Gli amplificatori mediatici hanno reso ormai di uso comune, negli ultimi tempi, il termine femminicidio. Un neologismo (falso, in realtà, come vedremo) introdotto per indicare l’uccisione di un essere umano di sesso femminile compiuta da un altro essere, molto meno umano, di sesso maschile. Così ovunque si parla di femminicidio, termine che, ma chi mai se lo sarebbe immaginato, è finito pure sulle agende parlamentari tanto da far anticipare (non senza polemiche) il rientro dalle ferie estive dei nostri rappresentanti. Giusto in tempo per la presentazione al Parlamento del Decreto anti-femminicidio approvato dall’ultimo Consiglio dei Ministri.
E poco importa che l’impressione sia quella di uno dei tanti decreti di facciata, tanto per dire che si è fatto qualcosa e andarsene a letto (o al prossimo incontro pubblico a strappare applausi) con la coscienza a posto. Poco importa, già, perché qui, come detto, in realtà vorremmo occuparci d’altro. Come ad esempio di capire se era davvero necessario creare un neologismo per distinguere il genere sessuale della persona uccisa.
La curiosità, giusto dirlo, germina da una visita sul sito web dell’Accademia della Crusca, che di recente ha affrontato ampiamente la questione in un dettagliato articolo di Matilde Paoli. La riflessione parte da una serie di domande legittime: «C’è necessità di una parola nuova per indicare qualcosa che accade da sempre? Non è offensivo per le donne parlare di loro usando la parola femmina, che pare “più propria dell’animale”? Perché non usare donnicidio, muliericidio, ginocidio o ciò che già abbiamo, uxoricidio?
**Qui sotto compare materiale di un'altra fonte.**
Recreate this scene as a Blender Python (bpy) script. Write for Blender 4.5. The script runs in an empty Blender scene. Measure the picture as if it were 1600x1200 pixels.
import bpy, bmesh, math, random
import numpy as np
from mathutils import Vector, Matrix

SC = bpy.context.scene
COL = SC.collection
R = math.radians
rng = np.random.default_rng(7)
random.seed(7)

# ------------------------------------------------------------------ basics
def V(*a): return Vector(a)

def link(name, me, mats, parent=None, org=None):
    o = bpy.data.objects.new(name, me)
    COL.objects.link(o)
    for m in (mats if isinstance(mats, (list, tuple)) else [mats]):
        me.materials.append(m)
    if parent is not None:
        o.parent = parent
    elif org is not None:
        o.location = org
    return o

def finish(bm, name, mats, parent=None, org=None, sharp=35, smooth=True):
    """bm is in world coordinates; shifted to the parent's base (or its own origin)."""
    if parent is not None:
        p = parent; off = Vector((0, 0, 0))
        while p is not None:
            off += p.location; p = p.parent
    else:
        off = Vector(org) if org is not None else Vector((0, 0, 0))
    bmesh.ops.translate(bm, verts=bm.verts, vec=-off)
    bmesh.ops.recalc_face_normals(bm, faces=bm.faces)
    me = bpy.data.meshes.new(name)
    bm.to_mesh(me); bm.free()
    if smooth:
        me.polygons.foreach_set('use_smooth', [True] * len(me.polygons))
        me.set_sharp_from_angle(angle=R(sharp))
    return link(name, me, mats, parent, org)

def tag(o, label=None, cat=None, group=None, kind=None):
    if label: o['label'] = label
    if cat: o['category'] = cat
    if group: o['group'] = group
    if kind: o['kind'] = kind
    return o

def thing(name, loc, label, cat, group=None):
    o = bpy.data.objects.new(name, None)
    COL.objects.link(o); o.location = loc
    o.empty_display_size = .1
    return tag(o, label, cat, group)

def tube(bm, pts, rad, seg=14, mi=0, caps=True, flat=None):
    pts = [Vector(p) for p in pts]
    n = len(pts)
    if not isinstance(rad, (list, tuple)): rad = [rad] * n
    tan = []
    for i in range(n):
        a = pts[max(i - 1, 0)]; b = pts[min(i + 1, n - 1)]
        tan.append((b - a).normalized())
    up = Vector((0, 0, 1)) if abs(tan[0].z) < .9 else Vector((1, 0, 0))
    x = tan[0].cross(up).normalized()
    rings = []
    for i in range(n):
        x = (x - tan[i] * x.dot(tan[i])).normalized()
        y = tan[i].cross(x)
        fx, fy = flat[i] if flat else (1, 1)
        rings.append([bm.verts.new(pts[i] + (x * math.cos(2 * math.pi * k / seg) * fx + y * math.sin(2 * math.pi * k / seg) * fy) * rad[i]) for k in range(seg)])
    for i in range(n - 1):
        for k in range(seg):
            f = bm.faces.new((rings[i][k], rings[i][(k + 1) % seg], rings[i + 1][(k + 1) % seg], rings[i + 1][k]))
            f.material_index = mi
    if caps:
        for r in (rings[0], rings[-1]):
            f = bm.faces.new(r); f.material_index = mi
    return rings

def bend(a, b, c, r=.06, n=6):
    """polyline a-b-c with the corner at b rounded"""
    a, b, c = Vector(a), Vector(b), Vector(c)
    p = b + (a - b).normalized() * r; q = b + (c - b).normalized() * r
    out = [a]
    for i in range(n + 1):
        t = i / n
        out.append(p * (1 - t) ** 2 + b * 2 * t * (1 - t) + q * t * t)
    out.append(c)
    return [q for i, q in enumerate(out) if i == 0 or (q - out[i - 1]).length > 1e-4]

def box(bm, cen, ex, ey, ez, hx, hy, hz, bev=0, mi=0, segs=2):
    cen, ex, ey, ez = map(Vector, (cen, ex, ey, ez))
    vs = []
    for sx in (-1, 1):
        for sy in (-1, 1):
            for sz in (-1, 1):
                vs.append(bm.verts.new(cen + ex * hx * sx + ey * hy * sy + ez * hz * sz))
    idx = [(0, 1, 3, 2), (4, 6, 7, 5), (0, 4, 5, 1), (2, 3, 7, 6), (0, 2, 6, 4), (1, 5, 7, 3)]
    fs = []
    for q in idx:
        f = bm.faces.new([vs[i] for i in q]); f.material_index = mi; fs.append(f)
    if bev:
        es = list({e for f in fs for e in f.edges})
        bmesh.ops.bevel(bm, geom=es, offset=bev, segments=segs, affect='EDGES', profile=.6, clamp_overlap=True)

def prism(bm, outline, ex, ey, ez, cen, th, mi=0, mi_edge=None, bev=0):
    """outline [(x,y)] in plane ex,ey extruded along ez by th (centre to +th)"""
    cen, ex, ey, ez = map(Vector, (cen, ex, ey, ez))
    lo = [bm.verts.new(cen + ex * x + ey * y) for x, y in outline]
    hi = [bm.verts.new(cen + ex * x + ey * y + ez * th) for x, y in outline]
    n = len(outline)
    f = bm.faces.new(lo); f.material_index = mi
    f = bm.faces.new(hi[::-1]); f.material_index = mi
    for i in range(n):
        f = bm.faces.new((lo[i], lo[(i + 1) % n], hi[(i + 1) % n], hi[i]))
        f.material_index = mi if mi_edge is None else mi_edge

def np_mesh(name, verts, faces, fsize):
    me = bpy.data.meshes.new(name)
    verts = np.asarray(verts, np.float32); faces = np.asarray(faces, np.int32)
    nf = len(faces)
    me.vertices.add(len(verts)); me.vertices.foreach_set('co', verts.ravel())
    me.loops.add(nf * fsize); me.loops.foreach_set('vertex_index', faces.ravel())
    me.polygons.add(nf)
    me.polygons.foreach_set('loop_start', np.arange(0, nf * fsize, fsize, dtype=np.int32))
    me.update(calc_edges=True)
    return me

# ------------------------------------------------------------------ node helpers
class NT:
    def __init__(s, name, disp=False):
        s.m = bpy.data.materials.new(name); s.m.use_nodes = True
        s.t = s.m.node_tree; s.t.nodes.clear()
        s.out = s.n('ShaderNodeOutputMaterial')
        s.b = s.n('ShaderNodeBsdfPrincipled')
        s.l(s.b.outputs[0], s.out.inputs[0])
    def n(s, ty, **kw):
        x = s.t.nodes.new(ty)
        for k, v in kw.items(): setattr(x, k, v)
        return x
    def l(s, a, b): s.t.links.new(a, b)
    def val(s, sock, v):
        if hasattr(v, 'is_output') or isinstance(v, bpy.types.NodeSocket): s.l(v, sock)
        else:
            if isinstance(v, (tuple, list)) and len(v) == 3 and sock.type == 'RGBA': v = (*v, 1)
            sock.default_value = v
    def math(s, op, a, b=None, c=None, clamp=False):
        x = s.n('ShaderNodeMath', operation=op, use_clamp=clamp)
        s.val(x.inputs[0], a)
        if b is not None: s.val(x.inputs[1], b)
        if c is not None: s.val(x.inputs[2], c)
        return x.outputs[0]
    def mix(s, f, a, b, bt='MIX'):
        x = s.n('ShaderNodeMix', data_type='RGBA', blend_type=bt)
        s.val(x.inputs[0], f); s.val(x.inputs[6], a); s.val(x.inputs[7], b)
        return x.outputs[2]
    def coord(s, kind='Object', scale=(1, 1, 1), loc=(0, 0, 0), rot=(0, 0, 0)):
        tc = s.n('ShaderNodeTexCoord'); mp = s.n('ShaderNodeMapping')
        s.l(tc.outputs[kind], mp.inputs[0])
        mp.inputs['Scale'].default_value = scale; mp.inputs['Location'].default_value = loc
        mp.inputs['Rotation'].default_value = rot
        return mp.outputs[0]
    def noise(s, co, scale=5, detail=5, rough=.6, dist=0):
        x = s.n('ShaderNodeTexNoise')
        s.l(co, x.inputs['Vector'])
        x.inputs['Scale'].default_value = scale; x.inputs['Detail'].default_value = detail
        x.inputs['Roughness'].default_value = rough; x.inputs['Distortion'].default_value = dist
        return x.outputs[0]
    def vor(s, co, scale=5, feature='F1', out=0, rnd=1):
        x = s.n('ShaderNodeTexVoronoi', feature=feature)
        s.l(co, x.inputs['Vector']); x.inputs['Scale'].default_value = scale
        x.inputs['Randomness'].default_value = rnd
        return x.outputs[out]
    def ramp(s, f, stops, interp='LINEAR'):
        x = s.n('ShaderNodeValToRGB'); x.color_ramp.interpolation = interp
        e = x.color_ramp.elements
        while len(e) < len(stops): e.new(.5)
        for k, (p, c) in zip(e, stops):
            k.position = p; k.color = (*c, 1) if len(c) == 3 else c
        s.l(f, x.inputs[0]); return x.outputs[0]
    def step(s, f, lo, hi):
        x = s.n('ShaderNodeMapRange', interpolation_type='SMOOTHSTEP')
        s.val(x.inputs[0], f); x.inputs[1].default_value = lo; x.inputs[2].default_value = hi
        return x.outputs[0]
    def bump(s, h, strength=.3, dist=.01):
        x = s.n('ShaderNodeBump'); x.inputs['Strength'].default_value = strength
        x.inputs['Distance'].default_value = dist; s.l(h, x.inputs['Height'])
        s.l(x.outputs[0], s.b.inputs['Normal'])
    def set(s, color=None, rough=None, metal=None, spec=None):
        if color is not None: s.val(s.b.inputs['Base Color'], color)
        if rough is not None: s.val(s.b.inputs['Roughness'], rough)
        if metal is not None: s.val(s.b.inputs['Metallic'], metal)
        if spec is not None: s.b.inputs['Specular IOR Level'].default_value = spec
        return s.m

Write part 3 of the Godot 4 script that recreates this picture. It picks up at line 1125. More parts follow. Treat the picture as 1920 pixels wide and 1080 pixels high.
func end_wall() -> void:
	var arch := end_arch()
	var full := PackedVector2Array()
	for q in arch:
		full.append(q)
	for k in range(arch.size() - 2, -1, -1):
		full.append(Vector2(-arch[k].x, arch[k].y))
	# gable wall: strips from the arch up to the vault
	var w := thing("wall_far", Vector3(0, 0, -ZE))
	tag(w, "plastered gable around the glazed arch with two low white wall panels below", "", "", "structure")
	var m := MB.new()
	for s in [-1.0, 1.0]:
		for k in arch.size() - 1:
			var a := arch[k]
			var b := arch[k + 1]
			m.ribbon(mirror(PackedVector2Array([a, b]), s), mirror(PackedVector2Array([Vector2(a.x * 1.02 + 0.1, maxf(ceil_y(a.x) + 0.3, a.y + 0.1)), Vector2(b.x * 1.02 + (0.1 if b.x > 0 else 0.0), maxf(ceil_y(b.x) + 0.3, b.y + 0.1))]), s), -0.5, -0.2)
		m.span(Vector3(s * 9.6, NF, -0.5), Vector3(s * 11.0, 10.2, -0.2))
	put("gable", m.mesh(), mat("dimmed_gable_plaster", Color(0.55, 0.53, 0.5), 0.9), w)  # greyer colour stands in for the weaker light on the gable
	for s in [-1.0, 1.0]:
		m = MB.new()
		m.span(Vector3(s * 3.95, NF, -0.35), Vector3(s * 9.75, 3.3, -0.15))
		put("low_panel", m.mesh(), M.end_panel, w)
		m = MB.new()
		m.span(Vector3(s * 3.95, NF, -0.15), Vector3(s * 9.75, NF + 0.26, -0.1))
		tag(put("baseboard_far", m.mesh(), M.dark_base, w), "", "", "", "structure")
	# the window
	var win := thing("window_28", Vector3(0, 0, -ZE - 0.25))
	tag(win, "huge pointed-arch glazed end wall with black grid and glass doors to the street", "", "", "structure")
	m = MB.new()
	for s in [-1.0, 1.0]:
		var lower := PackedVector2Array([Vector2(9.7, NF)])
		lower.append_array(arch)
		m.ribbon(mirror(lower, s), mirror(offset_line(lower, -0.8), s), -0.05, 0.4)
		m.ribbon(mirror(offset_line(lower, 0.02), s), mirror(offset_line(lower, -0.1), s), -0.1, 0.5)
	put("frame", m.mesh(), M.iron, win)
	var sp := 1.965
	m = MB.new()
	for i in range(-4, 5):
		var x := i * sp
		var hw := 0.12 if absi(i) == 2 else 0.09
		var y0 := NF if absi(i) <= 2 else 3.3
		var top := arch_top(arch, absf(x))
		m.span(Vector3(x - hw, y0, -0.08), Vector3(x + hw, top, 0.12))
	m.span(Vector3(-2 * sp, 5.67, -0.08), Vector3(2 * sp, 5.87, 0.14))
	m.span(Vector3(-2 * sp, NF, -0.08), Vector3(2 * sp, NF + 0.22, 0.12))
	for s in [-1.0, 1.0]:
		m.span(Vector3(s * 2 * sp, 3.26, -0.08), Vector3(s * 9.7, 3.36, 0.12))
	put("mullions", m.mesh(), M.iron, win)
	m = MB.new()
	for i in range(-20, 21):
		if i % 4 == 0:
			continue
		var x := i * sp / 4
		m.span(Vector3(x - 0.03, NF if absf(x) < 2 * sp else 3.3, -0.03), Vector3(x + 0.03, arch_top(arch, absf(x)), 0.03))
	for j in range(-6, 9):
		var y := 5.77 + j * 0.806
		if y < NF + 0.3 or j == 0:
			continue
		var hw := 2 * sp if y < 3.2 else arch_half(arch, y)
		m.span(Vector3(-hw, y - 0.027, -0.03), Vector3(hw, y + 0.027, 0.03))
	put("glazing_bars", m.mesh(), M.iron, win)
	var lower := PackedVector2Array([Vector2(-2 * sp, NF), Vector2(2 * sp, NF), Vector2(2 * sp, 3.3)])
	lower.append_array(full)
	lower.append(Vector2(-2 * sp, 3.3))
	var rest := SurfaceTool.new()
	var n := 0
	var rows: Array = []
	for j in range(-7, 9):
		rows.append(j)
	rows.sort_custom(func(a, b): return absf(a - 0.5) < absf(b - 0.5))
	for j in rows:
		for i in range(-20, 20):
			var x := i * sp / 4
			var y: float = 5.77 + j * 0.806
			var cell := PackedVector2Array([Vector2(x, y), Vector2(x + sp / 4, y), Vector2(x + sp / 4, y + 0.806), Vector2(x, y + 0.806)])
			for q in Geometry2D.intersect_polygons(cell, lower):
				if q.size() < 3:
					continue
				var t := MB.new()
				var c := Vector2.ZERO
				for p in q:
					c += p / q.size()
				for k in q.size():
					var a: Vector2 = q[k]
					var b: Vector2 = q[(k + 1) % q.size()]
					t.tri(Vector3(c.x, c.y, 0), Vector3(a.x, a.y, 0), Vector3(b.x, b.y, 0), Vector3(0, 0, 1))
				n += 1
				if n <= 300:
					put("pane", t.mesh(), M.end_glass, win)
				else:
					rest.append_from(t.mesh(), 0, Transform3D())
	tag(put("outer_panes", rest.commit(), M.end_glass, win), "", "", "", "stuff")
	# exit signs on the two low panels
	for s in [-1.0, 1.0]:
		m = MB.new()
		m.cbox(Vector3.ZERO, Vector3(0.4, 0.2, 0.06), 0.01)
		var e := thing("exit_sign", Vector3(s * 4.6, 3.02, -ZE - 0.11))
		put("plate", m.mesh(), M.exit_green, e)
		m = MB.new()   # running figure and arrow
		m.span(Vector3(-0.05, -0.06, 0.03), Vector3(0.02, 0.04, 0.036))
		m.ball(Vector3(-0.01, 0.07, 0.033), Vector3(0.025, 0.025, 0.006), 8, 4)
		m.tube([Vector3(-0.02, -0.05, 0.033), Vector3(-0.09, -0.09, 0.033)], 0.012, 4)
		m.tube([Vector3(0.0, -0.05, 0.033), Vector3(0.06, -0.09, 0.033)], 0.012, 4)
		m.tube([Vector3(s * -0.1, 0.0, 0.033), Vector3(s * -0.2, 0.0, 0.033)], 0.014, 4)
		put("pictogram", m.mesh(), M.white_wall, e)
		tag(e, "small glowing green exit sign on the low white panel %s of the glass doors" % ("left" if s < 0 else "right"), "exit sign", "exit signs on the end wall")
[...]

Legittimando femminicidio non provocheremo una proliferazione arbitraria di parole in -cidio?»
Dettagliata, interessante e approfondita la disamina che ne segue. «Se ci riferiamo a una situazione “neutra”, una donna uccisa nel corso di una rapina in banca - spiega Matilde Paoli -, si può parlare di omicidio (o magari chissà in futuro di umanicidio) ma di fronte a una notizia come questa
India, violentata e uccisa a sei anni: Nuovo, agghiacciate caso di stupro nell'Uttar Pradesh: la piccola è stata strangolata e gettata in una discarica (La Repubblica.it 19.04.2013)
quale parola si dovrebbe usare? È un omicidio? È un infanticidio? O è qualcosa di più e di diverso, qualcosa che si colloca all’interno di una visione culturale che vede il femminile (non si può certo parlare di donne in questo caso) disprezzato e disprezzabile?».
Il “neologismo” comincia, così, ad apparire più motivato. Ma la studiosa continua spiegando che «non si tratta dell’omicidio di una persona di sesso femminile, a cui possono essere riconosciute aggravanti individuali, ma di un delitto che trova i suoi profondi motivi in una cultura dura a rinnovarsi e in istituzioni che ancora la rispecchiano almeno in parte». Basti pensare che fino al 1981 (da oggi son poco più di trent’anni) il nostro ordinamento prevedeva pene minori per l’uomo che uccideva la propria moglie in un impeto d’ira scatenato dall’esigenza di salvaguardare l’onore.
Per approfondire l’intera questione rinviamo all’articolo completo, sul sito dell’Accademia della Crusca. Qui chiudiamo con un’altra nota, che va a sfatare la credenza che il termine femminicidio sia un neologismo dei nostri tempi. In realtà, già sul finire dell’800 (ai tempi in cui, oltremanica, era attivo Jack lo Squartatore) Augusto Franchetti, commentando la Giacinta, commedia in cinque atti di Luigi Capuana, notava che autori come «Augier, Dumas, Ferrari, Meilhac e Halevy..., chi non ha un qualche omicidio (che è per lo più un femminicidio) sulla coscienza, getti lui la prima pietra». Ma non solo, documenti storici consentono di risalire ad un utilizzo del termine già nella seconda metà del Seicento, dato che in un testo teatrale anonimo di origine italiana troviamo la forma francese femmicide in una battuta di Mezzetin, personaggio simile ad Arlecchino. Ma se a quell’epoca ci si poteva permettere di far dell’ironia, oggi i tempi sono cambiati, e quando un uomo picchia una donna, a volte fino a toglierle la vita, c’è solo, ogni volta, una misera, triste, sociale e personale ammissione d’impotenza. Nulla di più.